The UN-backed Central African Forest Initiative (Cafi) has handed over US$17 million, which forms the first payment of a US$150 million deal struck in 2019.

Cafi is a partnership between willing donors, six Central African partner countries and Brazil, to “recognise and preserve the value of the forests in the region to mitigate climate change, reduce poverty, and contribute to sustainable development”.

Rainforests are vital for absorbing the globe’s climate-heating emissions and nearly 90% of Gabon is covered by forest, which captures far more carbon than the country emits.

Gabon has been able to demonstrate that it managed to reduce deforestation in 2016 and 2017 compared to the previous decade, Cafi says, and so help reduce world carbon levels.

As a result, Norway, through Cafi, has paid Gabon US$17 million based on a formula relating to the number of tonnes of carbon that would otherwise have ended up in the atmosphere. The rest of the US$150 million should be handed over in the coming years.

The initial payment represents just 0.1% of Gabon’s annual GDP, but Forest Minister Lee White told the BBC that it was a significant first step.

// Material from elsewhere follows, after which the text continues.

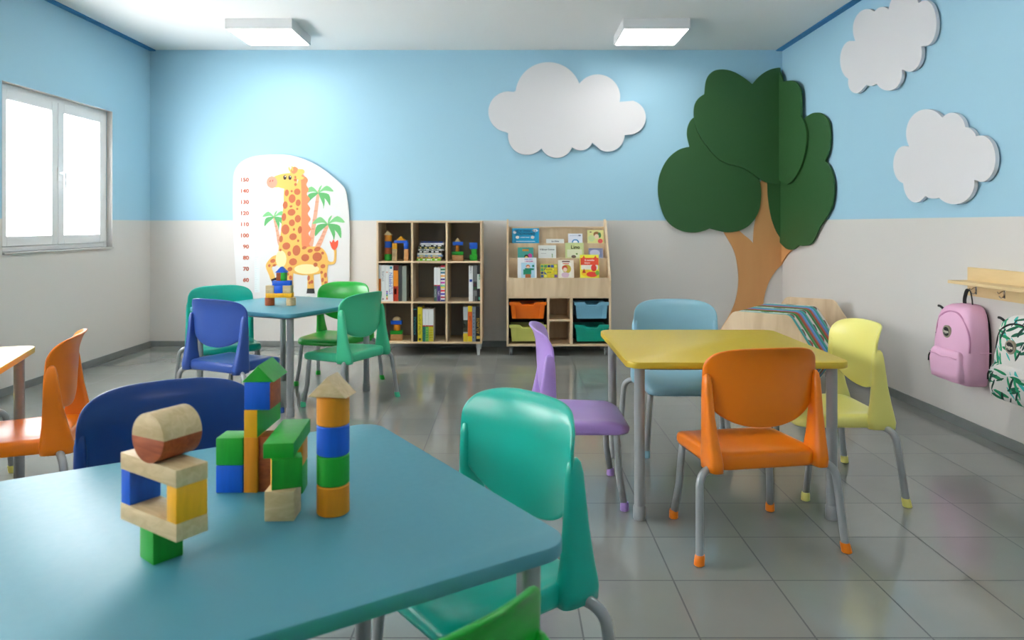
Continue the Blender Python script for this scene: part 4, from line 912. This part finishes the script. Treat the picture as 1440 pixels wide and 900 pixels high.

He said that Norway has validated Gabon’s systems for monitoring deforestation and carbon emissions, which could be used to help high carbon-emitting countries pay Gabon for managing its natural resources in the future.

Gabon has launched a number of conservation schemes in recent years, including the creation of 13 national parks and a project to combat illegal logging.

Nevertheless, the country wants to earn more money from timber and says it will continue to harvest trees and increase the value of the sector by processing more of the raw material at home.

The charity Rainforest Foundation UK, which works on rainforest protection and community land rights, told the BBC that while money to protect forests is important, this payment “risks being a public relations exercise”.

It points to data from the monitoring group Global Forest Watch which shows that 2017 saw one of the highest rates of forest loss in Gabon since 2001.

However, the Gabonese government says that its monitoring shows that the country can maintain its carbon stocks through sustainable forestry.

For many years, richer countries have sought to end deforestation in Africa and elsewhere by paying poorer nations to protect their trees.

This approach has generally failed to stop the tide of tree-cutting so these new results from Gabon are regarded as encouraging.

Gabon’s old-growth trees are critical for the world as they hold more carbon than similar forests in the Amazon. They are also home to around 60% of Africa’s surviving forest elephants.

Gabon’s forest minister now wants to push forward with a bolder plan to sell carbon credits to allow rich countries to reduce emissions from tough sectors like transport and home heating.

Many see this as a controversial idea, allowing the rich to buy their way out of difficult choices.